2012/11/19 Karl O. Pinc <kop@meme.com>:
> On 11/19/2012 02:30:49 AM, Pavel Stehule wrote:
>> Hello
>>
>> 2012/11/16 Karl O. Pinc <kop@meme.com>:
>> > Hi Pavel,
>> >
>> > On 11/16/2012 12:21:11 AM, Pavel Stehule wrote:
>> >> 2012/11/16 Karl O. Pinc <kop@meme.com>:
>> >
>> >> > As long as I'm talking crazy talk, why not
>> >> > abandon psql as a shell language and instead make a
>> >> > pl/pgsql interpreter with readlne() in front
>> >> > of it? Solve all these language-related
>> >> > issues by using an actual programming language. :-)
>> >
>> >> I though about it more time, but I don't thinking so this has a
>> >> sense.
>
>
>> > You might consider using "do".
>>
>> it is reason, why I don't thinking about plpgsql on client side. But
>> I
>> don't understand how it is related to gset ?
>
> Because the plpgsql SELECT INTO sets variables from query results,
> exactly what \gset does. You have to use EXECUTE
> in plpgsql to do the substitution into statements, but that's
> syntax.
yes, but I cannot set a psql variable
but a original proposal for gset was \exec .... into var :)
although \gset is more simply and there are no problem with multiline queries
>
>>
>> I remember, there is one significant limit of DO statement - it
>> cannot
>> return table - so it cannot substitute psql simple scripts.
>
> Yes. I'm wrong. For some reason I thought you could use DO to make
> an anonymous code block that would act as a SETOF function,
> allowing RETURN NEXT expr (et-al) to be used in the
> plpgsql code, allowing DO to return table results.

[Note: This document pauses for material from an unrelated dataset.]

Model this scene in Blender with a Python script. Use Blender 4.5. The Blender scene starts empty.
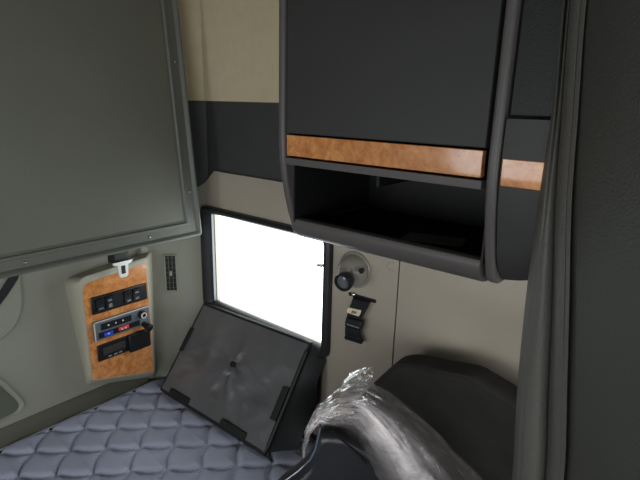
import bpy, bmesh, math, random
from mathutils import Vector, Matrix, noise
random.seed(4)
S = bpy.context.scene
COL = S.collection

# ------------------------------------------------------------------ camera
F = 493.165
CR = Matrix(((0.6438, 0.1894, -0.7414), (-0.7648, 0.1897, -0.6157), (0.0240, 0.9634, 0.2670)))
X_ = Vector((428, 126, -F)).normalized()
Y_ = Vector((-613, 152, -F)); Y_ = (Y_ - X_ * Y_.dot(X_)).normalized()
Z_ = X_.cross(Y_)
CR = Matrix((X_, Y_, Z_))
EYE = Vector((0, 0, 1.5))
cd = bpy.data.cameras.new('camera'); cam = bpy.data.objects.new('camera', cd); COL.objects.link(cam)
cam.matrix_world = Matrix.Translation(EYE) @ CR.to_4x4()
cd.sensor_width = 36; cd.lens = F / 640 * 36; cd.clip_start = 0.02
S.camera = cam

def P(u, v, ax, val):
    """point on the real plane axis=val that lies at photo position u, v"""
    d = CR @ Vector((u - 320, 240 - v, -F))
    return EYE + d * ((val - EYE[ax]) / d[ax])
def HD(u, v, D):
    d = CR @ Vector((u - 320, 240 - v, -F))
    return EYE + d * (D / math.hypot(d.x, d.y))

# ------------------------------------------------------------------ materials
def lin(c):
    return tuple(((x / 255) / 12.92 if x / 255 < .04045 else (((x / 255) + .055) / 1.055) ** 2.4) for x in c) + (1,)
def mat(name, rgb, rough=.6, var=.12, nscale=12, bump=.1, bscale=300, spec=.4, metal=0, coat=0):
    m = bpy.data.materials.new(name); m.use_nodes = True
    nt = m.node_tree; N = nt.nodes; L = nt.links
    b = N['Principled BSDF']
    b.inputs['Roughness'].default_value = rough
    b.inputs['Specular IOR Level'].default_value = spec
    b.inputs['Metallic'].default_value = metal
    b.inputs['Coat Weight'].default_value = coat
    b.inputs['Coat Roughness'].default_value = .08
    tc = N.new('ShaderNodeTexCoord')
    n = N.new('ShaderNodeTexNoise'); n.inputs['Scale'].default_value = nscale; n.inputs['Detail'].default_value = 4
    L.new(tc.outputs['Object'], n.inputs['Vector'])
    r = N.new('ShaderNodeValToRGB')
    c = lin(rgb)
    r.color_ramp.elements[0].position = .3; r.color_ramp.elements[1].position = .7
    r.color_ramp.elements[0].color = tuple(x * (1 - var) for x in c[:3]) + (1,)
    r.color_ramp.elements[1].color = tuple(min(1, x * (1 + var)) for x in c[:3]) + (1,)
    L.new(n.outputs['Fac'], r.inputs['Fac']); L.new(r.outputs['Color'], b.inputs['Base Color'])
    if bump:
        n2 = N.new('ShaderNodeTexNoise'); n2.inputs['Scale'].default_value = bscale; n2.inputs['Detail'].default_value = 3
        L.new(tc.outputs['Object'], n2.inputs['Vector'])
        bp = N.new('ShaderNodeBump'); bp.inputs['Strength'].default_value = bump; bp.inputs['Distance'].default_value = .002
        L.new(n2.outputs['Fac'], bp.inputs['Height']); L.new(bp.outputs['Normal'], b.inputs['Normal'])
    return m

M = {}
M['bunk'] = mat('bunk_underside', (110, 111, 100), .55, .05, 5, .25, 500)
M['bunkrail'] = mat('bunk_rail', (102, 104, 96), .42, .05, 8, .12, 400)
M['wall'] = mat('wall_moulding', (141, 141, 127), .55, .04, 5, .25, 420)
M['wallside'] = mat('side_wall_moulding', (174, 164, 148), .5, .04, 5, .25, 420)
M['wallolive'] = mat('wall_lower_ledge', (84, 82, 70), .6, .06, 5, .2, 420)
M['pocket'] = mat('wall_pocket', (88, 92, 80), .6, .06, 5, .2, 420)
M['tan'] = mat('tan_liner', (212, 196, 162), .8, .04, 30, .3, 600)
M['band'] = mat('dark_band', (66, 66, 65), .6, .08, 10, .2, 420)
M['housing'] = mat('housing', (170, 165, 148), .45, .04, 8, .15, 420)
M['black'] = mat('black_plastic', (24, 24, 26), .4, .15, 20, .1, 300)
M['blacksoft'] = mat('black_cushion', (56, 54, 52), .85, .12, 30, .4, 700, spec=.2)
M['cabdoor'] = mat('cabinet_door', (52, 52, 50), .5, .06, 8, .2, 500)
M['cabtrim'] = mat('cabinet_moulding', (88, 84, 82), .4, .05, 8, .15, 420)
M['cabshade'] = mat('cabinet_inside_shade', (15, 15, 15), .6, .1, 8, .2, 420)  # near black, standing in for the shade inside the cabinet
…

> (Or, perhaps, instead, be used in place of a table in a SELECT
> statement.) Oh well.
yes, I understand - "batch" model for DO is more natural, than
function - but it is not true :(.
I hope, so one time we will have a real stored procedures with unbound
queries. Then we can redefine DO behave, because it doesn't break
compatibility. But it is long way - maybe 9.5
Regards
Pavel
>
> Regards,
>
> Karl <kop@meme.com>
> Free Software: "You don't pay back, you pay forward."